Et n’oublions pas, et là c’est presque grave, la petite cohorte des "musulmans patriotes" qui ont été manipulés ou plutôt instrumentalisés par Soral qui
a complètement pourri ce qui aurait pu représenter à un moment donné une certaine ouverture, un possible trait d’union entre des mondes qui ne se reconnaissaient pas (la banlieue et les campagnes pour faire vite). 
Le concept même de "réconciliation" n’était pas mauvais au tout début. Ce qui explique pourquoi beaucoup de personnalités ont convergé initialement vers Soral. Alors qu’il aurait pu faire quelque chose de positif, même limité en termes d’échelle, Soral a décidé d’en faire un simple gimmick politicien avec l’"antisionisme" comme seule finalité. 

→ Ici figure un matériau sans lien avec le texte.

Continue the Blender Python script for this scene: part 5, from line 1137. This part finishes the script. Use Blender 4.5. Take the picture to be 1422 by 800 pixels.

Sur ses relations avec Dieudonné, il est clair que les deux hommes se vouent une détestation réciproque depuis des années mais semblent s’être tenus à un pacte de non agression implicite pour ne pas aggraver leurs emmerdes et se priver d’une partie de leur public (une partie des soraliens suivant Dieudonné et inversement).